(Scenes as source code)

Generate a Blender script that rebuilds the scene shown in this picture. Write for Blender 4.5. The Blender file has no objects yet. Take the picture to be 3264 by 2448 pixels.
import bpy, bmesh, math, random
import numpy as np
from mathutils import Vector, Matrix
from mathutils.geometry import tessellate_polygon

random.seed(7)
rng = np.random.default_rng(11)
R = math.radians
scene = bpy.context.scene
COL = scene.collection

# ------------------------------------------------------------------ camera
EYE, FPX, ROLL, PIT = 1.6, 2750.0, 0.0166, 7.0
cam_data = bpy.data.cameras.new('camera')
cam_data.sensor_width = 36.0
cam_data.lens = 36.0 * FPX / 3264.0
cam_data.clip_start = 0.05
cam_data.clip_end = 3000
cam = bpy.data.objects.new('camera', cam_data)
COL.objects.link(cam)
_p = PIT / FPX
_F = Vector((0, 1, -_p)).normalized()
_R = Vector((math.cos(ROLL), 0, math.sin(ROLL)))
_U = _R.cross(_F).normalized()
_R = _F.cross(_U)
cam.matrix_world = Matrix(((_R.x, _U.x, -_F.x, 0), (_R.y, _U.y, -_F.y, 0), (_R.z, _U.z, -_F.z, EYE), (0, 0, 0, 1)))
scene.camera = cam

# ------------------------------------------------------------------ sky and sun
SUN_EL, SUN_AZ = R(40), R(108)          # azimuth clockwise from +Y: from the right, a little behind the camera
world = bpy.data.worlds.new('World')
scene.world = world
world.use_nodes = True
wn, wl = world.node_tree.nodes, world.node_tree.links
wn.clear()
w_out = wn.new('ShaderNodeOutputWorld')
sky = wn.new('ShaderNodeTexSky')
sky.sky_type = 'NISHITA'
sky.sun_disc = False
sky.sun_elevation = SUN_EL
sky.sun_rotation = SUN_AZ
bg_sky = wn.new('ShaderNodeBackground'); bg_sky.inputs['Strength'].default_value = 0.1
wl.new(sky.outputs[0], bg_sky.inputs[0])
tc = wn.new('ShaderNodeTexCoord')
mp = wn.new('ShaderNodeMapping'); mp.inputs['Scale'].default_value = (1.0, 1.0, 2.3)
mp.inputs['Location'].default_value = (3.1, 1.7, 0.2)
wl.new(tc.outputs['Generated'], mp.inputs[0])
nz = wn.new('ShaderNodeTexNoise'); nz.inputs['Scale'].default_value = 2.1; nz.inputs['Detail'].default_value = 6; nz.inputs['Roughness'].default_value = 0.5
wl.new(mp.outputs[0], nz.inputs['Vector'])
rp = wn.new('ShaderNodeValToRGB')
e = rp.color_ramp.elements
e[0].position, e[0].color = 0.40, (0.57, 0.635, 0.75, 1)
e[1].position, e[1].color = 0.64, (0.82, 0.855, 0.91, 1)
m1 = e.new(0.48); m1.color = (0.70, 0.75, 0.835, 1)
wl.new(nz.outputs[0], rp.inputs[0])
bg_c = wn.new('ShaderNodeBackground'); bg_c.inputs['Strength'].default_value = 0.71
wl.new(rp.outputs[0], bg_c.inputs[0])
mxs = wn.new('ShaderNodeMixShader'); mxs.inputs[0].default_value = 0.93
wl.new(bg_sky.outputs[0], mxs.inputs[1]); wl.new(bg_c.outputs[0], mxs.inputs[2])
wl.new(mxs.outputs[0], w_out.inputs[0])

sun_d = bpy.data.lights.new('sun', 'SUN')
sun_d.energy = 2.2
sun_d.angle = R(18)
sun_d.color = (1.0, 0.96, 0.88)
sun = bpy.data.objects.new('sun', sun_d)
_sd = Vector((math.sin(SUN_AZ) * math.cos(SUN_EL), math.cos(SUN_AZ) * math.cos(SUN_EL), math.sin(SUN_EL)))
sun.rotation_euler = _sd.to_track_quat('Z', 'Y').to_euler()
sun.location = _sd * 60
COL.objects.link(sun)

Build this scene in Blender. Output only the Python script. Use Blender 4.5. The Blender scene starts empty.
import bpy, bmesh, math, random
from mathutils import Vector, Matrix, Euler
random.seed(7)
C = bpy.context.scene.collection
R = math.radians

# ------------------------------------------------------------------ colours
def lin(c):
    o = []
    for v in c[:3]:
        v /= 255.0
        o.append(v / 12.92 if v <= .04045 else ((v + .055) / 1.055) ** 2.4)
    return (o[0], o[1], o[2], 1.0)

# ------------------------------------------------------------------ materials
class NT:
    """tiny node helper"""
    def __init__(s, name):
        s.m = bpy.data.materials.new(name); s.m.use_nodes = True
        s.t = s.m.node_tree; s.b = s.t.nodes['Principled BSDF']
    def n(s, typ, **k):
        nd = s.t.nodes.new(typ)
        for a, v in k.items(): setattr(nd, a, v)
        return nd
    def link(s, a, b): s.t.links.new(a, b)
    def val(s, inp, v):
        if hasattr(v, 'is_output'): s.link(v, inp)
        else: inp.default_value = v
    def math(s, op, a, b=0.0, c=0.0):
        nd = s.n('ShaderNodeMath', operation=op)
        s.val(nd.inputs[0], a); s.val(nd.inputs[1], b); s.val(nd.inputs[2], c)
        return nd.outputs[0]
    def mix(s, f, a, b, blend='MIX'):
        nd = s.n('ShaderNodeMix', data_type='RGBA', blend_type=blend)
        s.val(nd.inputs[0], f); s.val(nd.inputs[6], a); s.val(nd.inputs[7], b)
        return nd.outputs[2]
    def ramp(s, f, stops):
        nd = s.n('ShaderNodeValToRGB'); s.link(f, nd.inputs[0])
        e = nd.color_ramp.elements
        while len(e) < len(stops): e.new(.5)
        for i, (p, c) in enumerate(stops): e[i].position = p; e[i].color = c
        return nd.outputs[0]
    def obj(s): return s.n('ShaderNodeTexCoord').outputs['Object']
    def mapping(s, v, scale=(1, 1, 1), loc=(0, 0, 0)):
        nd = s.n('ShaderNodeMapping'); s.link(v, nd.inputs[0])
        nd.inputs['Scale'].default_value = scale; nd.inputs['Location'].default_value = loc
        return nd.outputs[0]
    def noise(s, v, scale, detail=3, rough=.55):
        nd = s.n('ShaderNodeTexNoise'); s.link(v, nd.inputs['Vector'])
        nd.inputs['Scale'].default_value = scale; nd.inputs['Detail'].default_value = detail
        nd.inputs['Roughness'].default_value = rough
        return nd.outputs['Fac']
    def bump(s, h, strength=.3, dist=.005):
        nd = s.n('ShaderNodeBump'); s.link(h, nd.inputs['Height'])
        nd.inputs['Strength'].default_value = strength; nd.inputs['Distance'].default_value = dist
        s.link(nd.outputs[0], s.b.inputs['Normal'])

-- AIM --
Reproduce, please, the lines of the material from its first line down to the line containing "scene.camera = cam", keeping both ends and nothing beyond them.

-- RESULT FOR THIS EXERCISE --
Generate a Blender script that rebuilds the scene shown in this picture. Write for Blender 4.5. The Blender file has no objects yet. Take the picture to be 3264 by 2448 pixels.
import bpy, bmesh, math, random
import numpy as np
from mathutils import Vector, Matrix
from mathutils.geometry import tessellate_polygon

random.seed(7)
rng = np.random.default_rng(11)
R = math.radians
scene = bpy.context.scene
COL = scene.collection

# ------------------------------------------------------------------ camera
EYE, FPX, ROLL, PIT = 1.6, 2750.0, 0.0166, 7.0
cam_data = bpy.data.cameras.new('camera')
cam_data.sensor_width = 36.0
cam_data.lens = 36.0 * FPX / 3264.0
cam_data.clip_start = 0.05
cam_data.clip_end = 3000
cam = bpy.data.objects.new('camera', cam_data)
COL.objects.link(cam)
_p = PIT / FPX
_F = Vector((0, 1, -_p)).normalized()
_R = Vector((math.cos(ROLL), 0, math.sin(ROLL)))
_U = _R.cross(_F).normalized()
_R = _F.cross(_U)
cam.matrix_world = Matrix(((_R.x, _U.x, -_F.x, 0), (_R.y, _U.y, -_F.y, 0), (_R.z, _U.z, -_F.z, EYE), (0, 0, 0, 1)))
scene.camera = cam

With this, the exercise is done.